• **SOURCE EXCERPT**
· · · · ·

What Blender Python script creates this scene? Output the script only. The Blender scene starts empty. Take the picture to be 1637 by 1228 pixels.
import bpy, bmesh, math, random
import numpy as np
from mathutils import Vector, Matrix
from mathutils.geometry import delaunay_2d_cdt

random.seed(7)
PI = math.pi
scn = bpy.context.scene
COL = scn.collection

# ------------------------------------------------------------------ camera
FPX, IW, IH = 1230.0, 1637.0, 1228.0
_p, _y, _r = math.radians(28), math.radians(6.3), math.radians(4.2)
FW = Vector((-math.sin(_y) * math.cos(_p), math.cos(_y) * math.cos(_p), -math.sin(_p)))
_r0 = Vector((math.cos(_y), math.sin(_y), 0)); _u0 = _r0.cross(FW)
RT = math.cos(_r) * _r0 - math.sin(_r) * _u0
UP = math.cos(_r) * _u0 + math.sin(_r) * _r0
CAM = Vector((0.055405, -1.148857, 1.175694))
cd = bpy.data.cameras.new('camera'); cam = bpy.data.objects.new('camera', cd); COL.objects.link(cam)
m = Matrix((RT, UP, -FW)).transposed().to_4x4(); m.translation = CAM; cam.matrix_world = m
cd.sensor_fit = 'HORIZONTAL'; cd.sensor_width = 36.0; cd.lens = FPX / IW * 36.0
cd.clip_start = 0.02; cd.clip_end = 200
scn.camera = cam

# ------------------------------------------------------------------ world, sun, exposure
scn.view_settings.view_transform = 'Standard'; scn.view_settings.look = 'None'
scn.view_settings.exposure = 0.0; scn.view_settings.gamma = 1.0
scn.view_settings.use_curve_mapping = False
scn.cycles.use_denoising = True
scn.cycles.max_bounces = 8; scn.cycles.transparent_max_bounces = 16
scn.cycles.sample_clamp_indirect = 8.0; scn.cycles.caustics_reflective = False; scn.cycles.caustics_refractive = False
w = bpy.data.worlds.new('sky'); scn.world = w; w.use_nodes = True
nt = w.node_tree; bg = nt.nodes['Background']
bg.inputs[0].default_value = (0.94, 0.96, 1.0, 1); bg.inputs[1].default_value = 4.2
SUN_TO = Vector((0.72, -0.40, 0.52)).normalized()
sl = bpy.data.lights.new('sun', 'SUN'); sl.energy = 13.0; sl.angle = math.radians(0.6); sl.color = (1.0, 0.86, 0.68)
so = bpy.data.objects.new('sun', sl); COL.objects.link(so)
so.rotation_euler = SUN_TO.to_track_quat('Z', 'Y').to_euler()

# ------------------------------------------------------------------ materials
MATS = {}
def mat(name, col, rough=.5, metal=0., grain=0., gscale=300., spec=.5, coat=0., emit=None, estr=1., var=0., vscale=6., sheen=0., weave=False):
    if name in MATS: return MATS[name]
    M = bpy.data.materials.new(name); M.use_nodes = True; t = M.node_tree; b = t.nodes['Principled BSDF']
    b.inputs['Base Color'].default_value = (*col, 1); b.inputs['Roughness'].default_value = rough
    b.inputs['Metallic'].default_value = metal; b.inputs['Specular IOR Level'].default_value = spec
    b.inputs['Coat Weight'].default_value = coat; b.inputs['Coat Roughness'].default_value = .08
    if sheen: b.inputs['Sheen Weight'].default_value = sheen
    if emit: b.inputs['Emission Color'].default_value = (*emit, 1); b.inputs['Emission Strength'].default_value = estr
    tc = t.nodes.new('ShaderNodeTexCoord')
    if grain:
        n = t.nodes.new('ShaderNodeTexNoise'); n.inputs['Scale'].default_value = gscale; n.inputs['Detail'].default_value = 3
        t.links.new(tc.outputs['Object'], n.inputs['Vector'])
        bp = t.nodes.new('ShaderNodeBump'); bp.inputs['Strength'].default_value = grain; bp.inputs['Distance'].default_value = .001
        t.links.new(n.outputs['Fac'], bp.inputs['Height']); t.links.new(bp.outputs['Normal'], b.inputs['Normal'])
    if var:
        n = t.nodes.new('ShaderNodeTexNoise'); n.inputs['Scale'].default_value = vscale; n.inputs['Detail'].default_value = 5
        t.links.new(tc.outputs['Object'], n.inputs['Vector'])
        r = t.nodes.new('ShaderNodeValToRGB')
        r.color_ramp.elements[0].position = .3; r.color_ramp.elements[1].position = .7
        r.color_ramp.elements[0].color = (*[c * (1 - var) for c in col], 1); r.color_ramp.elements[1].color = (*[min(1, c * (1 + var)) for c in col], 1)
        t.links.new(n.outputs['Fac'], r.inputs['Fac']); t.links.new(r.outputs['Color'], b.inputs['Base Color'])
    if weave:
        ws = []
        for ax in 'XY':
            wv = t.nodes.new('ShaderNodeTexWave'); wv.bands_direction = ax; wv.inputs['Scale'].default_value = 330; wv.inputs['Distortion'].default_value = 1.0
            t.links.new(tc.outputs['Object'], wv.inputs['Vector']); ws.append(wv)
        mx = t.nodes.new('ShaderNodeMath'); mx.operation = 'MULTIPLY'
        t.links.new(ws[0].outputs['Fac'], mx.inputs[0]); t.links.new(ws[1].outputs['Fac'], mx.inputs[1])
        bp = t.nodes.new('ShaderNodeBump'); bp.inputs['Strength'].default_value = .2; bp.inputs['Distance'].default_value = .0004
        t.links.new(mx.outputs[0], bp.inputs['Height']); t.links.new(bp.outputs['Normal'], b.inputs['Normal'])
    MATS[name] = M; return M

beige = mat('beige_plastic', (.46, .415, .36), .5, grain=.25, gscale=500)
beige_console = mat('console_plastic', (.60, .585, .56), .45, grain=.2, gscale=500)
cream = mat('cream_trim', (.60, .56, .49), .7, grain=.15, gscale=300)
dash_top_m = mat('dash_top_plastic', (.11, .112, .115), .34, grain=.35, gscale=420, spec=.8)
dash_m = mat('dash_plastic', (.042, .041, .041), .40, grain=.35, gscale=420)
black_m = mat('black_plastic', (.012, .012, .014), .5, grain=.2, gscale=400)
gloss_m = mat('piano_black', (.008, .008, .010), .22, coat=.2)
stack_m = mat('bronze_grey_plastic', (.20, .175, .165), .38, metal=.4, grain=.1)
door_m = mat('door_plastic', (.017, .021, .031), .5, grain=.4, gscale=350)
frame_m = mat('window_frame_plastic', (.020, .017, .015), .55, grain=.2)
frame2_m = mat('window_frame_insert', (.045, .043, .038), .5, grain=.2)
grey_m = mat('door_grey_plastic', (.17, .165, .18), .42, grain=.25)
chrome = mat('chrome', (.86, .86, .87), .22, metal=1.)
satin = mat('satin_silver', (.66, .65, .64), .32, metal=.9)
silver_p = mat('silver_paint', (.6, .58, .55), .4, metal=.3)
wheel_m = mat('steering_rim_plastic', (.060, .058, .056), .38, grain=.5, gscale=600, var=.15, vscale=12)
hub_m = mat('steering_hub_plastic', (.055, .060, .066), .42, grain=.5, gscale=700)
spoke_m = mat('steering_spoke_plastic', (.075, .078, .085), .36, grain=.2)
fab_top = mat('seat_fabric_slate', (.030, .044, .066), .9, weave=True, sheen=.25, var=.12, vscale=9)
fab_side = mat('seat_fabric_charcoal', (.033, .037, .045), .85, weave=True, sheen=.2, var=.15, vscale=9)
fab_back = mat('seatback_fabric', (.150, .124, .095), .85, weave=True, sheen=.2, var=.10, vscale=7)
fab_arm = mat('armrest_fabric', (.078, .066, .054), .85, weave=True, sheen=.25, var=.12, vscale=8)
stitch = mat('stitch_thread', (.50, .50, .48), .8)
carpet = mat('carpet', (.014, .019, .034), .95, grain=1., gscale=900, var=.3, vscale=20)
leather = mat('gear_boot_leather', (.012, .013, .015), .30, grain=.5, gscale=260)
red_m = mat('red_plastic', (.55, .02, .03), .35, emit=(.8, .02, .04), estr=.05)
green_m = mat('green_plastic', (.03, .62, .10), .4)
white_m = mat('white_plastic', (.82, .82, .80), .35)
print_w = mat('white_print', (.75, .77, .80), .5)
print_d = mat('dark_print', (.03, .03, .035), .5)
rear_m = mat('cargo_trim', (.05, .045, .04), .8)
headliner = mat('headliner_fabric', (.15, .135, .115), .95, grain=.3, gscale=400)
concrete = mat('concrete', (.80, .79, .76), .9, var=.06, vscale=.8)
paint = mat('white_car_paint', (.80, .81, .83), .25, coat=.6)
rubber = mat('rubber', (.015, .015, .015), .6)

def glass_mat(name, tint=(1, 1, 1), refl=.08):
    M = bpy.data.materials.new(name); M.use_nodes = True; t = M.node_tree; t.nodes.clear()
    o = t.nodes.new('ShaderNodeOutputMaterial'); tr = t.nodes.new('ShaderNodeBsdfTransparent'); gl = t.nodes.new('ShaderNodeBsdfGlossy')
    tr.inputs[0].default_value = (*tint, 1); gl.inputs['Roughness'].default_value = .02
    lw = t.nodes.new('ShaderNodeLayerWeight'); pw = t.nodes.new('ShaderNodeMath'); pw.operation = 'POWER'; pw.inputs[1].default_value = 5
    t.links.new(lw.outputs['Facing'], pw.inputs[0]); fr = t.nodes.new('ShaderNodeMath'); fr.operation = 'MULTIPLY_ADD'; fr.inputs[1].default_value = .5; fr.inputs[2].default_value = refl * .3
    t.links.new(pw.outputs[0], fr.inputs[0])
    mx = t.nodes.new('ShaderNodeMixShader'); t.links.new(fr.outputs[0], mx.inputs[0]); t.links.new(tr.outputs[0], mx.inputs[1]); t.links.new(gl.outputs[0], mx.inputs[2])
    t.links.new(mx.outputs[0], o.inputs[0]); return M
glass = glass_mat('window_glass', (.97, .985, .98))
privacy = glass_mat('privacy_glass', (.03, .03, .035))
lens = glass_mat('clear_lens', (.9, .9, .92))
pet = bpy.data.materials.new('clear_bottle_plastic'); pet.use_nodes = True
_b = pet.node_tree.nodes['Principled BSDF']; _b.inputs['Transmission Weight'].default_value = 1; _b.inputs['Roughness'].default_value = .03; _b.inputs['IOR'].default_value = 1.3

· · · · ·

• **EXERCISE BRIEF**
Can you write out the lines above, from the first one through the one containing "COL = scn.collection", exactly as they appear and nothing more?

• **CORRECT ANSWER**
What Blender Python script creates this scene? Output the script only. The Blender scene starts empty. Take the picture to be 1637 by 1228 pixels.
import bpy, bmesh, math, random
import numpy as np
from mathutils import Vector, Matrix
from mathutils.geometry import delaunay_2d_cdt

random.seed(7)
PI = math.pi
scn = bpy.context.scene
COL = scn.collection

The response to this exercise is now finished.